Thursday, April 12, 2012

Hello, Culture Shock, My Old Friend

I've undergone transcontinental relocation enough times to know better, but I honestly thought this time would be different.

This time, I was in my twenties – old enough to cope; not like when I was a child, trying to grow up at the same time as adjusting to new places.

This time, I was moving to from the UK to the US – a paltry cultural difference. Was I not a connoisseur of American TV/movies/internets? Had I not lived from the ages of one to seven in Alabama? Surely I was entirely prepared for all aspects of life in the States.

This time, the decision was wholly mine – not dictated by my parents (whose choices, admittedly, I don't recall ever objecting to, and sometimes actively encouraged). I'd never wanted anything more than I wanted to move 5000 miles west and take my rightful place as a grad student in ~California~.

And, of course, it really did seem that way at first. I instantly felt as though I fit in. School was everything I hoped it would be. New friends were abundant and wonderful.
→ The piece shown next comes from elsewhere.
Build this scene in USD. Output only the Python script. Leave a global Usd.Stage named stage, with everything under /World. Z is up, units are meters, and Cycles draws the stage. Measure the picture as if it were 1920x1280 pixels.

The weather was gorgeous. For about three months, it was like being ever so slightly drunk all the damn time.

For the past three months, though, it's been more like being ever so slightly hungover all the damn time. This is literally textbook culture shock, and it's really stupid that I wasn't prepared for it. I just... thought it would be different.

I thought it would be easy, because I was comparing it to the last transcontinental upheaval. That was when we moved from Kenya to Scotland, which is a hell of a cultural transition. That was when I was thirteen, which is a hell of an age. In comparison, this move should have been a cakewalk.

I thought it would be easy, because I imagined that I would be used to this by now. I am a third culture kid. Wanderlust runs in my veins. I crave new places. Not for me the desire to be settled. Not for me the need to feel from somewhere. Not for me the constant belittling comparisons of the new place with the vastly superior place where I last lived. Me, I positively revel in the fact that everywhere on Earth I am a stranger in a strange land. You can't feel homesick if nowhere is home.

I thought it would be easy. I was wrong.

1 comment:

  1. I don't know anything about changing countries. I've only been out of the USA once - to Mexico. I do know a little bit about the subtleties of culture-shift within the USA, though.

    I grew up in Arizona and was there until age 25, then some years ago, I moved to Pennsylvania. If you were to ask me "which is superior" I can say that I actually do like the climate and the culture of where I live now a lot better than where I grew up - but I do genuinely miss the desert sometimes and family car-trips that spanned many elevations and climates within hours. (Arizona is like a mini-world when it comes to the elevation shifts).

    I miss the Mexcian food and spicy food of Arizona. I miss the fish n' chip shops, too, not because they were quality in any way, but becuase they had this unique red-sauce and sometimes, growing up on cheap, crappy food makes you crave cheap, crappy food. If I had to move back, however, I'd look back at Philly with longing screaming SANDWICHES!!! Becasue everything sandwich-related here is awesome (not just the Cheesteaks). I'd also bemoan the loss of Rita's. Rita's Water Ice - it is happy in a cup... and TastyKake... and the much fresher and better prepared seafood...

    My current area seems to be a bit more liberal in air... and in some ways with more diversity - the Jewish holidays are honored around here and I meet Amish people at a local market... at the same time, I don't see as many Mexican-American or Native American folks around as in my old home...

    And for something stupid that pretains to some of the art I do: People in Arizona were totally cool with displaying animal bones and skulls in their yards or on their walls. Sure, what I did with the arting up of bones was unusual even there, but one of my first bone-painting pieces was some imagery on a cow-skull for an aunt and uncle who *kept it on their front porch.* People don't do that in Pennsylvania. If I put up one of my skulls outside the apartment, or even in the living room where my visiting landlord might encounter it, I might actually get into trouble becuase of the cultural perception. In the west, cattle and deer bones are a "sign of the west" and the wild, here, they're just creepy. So, my work stays in my back bedroom, occasionally sold to interested people who find me on Deviant Art and make an offer.

    Now, if you're talking about America being strange to you because of our politics - you came at a prime time... election year, baby! Things are going to get absolutely nuts. Strap in tight for the ride. Even us natives think these years are insane.